The Devils movie review & film summary (1971)
And so I stood in line the other night, my shoulders hunched against a nasty wind off Lake Michigan, waiting to get into the Cinema Theater so that I, too, could ascertain that unspeakable atrocities had occurred in the seventeenth century. I didn't want to be the only member of my generation unaware of the terrible events of 1634, a year that will live in infamy. Like everyone who's committed, I found it my duty to bear witness against the moral outrages or, if not my time, that at least somebody's time. I mean, you can't just sit around.
And Ken Russell has really done it this time. He has stripped the lid of respectability off the Ursuline convent in Louden, France. He has exposed Cardinal Richelieu as a political schemer.

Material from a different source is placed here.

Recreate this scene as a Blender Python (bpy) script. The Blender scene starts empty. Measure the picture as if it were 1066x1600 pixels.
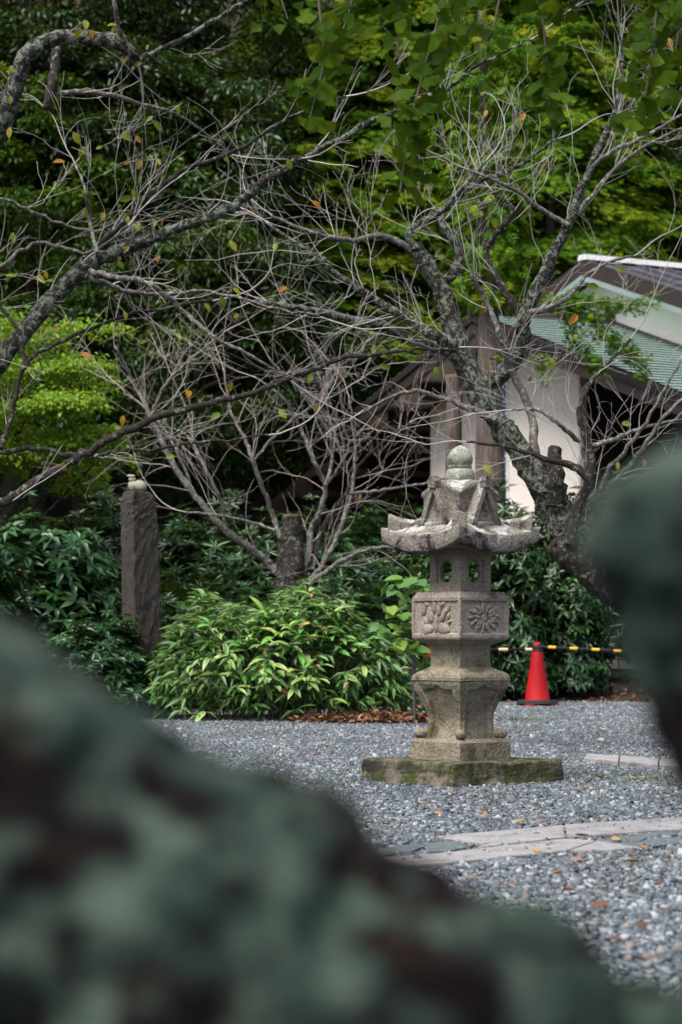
import bpy, bmesh, math, random
import numpy as np
from mathutils import Vector, Matrix, noise as mn

# ------------------------------------------------------------------ camera, sky, sun, exposure
S = bpy.context.scene
C = S.collection
R = math.radians
F = 3778.0                      # 85 mm on a 36 mm high frame, in photograph pixels
PITCH = math.atan(190.0 / F)
CAM = np.array([0.0, 0.0, 0.81])
cd = bpy.data.cameras.new('camera')
cam = bpy.data.objects.new('camera', cd); C.objects.link(cam)
cam.location = CAM; cam.rotation_euler = (R(90) + PITCH, 0, 0)
cd.lens = 85; cd.sensor_fit = 'VERTICAL'; cd.sensor_height = 36; cd.sensor_width = 24
cd.clip_start = 0.05; cd.clip_end = 400
cd.dof.use_dof = True; cd.dof.focus_distance = 13.1; cd.dof.aperture_fstop = 5.0
S.camera = cam
W = bpy.data.worlds.new('World'); S.world = W; W.use_nodes = True
SUN_EL, SUN_AZ = 59.0, 220.0     # azimuth clockwise from +Y: behind the camera
wn = W.node_tree.nodes; sky = wn.new('ShaderNodeTexSky'); sky.sky_type = 'NISHITA'
sky.sun_disc = False; sky.sun_elevation = R(SUN_EL); sky.sun_rotation = R(SUN_AZ)
sky.air_density = 1.0; sky.dust_density = 3.0; sky.ozone_density = 1.0
wn['Background'].inputs['Strength'].default_value = 0.05
hs_ = wn.new('ShaderNodeHueSaturation'); hs_.inputs['Saturation'].default_value = 0.7      # thin cloud: a whiter sky
W.node_tree.links.new(sky.outputs[0], hs_.inputs['Color']); W.node_tree.links.new(hs_.outputs[0], wn['Background'].inputs[0])
sl = bpy.data.lights.new('sun', 'SUN'); sl.energy = 1.5; sl.angle = R(40); sl.color = (1.0, 0.97, 0.93)
so = bpy.data.objects.new('sun', sl); C.objects.link(so)
az = R(SUN_AZ); sd = Vector((math.sin(az) * math.cos(R(SUN_EL)), math.cos(az) * math.cos(R(SUN_EL)), math.sin(R(SUN_EL))))
so.rotation_euler = sd.to_track_quat('Z', 'Y').to_euler()
S.view_settings.view_transform = 'Standard'; S.view_settings.look = 'None'
S.view_settings.exposure = 2.05; S.view_settings.gamma = 1.0
S.render.engine = 'CYCLES'
cy = S.cycles; cy.use_denoising = True; cy.max_bounces = 6; cy.diffuse_bounces = 3; cy.glossy_bounces = 2
cy.transmission_bounces = 4; cy.transparent_max_bounces = 4; cy.caustics_reflective = False; cy.caustics_refractive = False

RNG = np.random.default_rng(7)
random.seed(7)


def at(px, py, d):
    """world point seen at photograph pixel (px, py), d metres ahead of the camera"""
    xc, yc = (px - 533) / F, (800 - py) / F
    v = np.array([xc, math.cos(PITCH) - yc * math.sin(PITCH), math.sin(PITCH) + yc * math.cos(PITCH)])
    return CAM + v * (d / v[1])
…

He has destroyed our illusions about Louis XIII. We are filled with righteous indignation a we bear witness to the violation of the helpless nuns; it is all the more terrible because, as Russell fearlessly reveals, all the nuns, without exception, were young and stacked.
It is about time that someone had the courage to tell it like it was about Loudon, a seemingly respectable provincial town beneath the facade of which seethed simmering intrigues, unholy alliances, greed, fear, lust, avarice, sacrilege, and nausea. The story has gone untold for too long. Aldous Huxley wrote a book about it, and John Whiting wrote a play about it, but only Ken Russell has made a movie about it.
And make no mistake. The Devils has a message for our time. For we learn from the mistakes of the past. We live in a time of violence, and it is only by looking in the mouth of the Devil that we can examine his teeth. In a time when our nation is responsible for violence on a global scale, it is only by bearing witness to violence on a personal scale that we can bring the war home.
I don't know about anyone else, but frankly, I left the Cinema Theater feeling like a new, a different, and, yes, a better person. The poisons of our political system had been drained from me. I entered the theater as an unwitting participant in the atrocities of our time. But believe me, that's all behind me now. It took courage for me to go see The Devils, just like it took courage for Ken Russell to make it.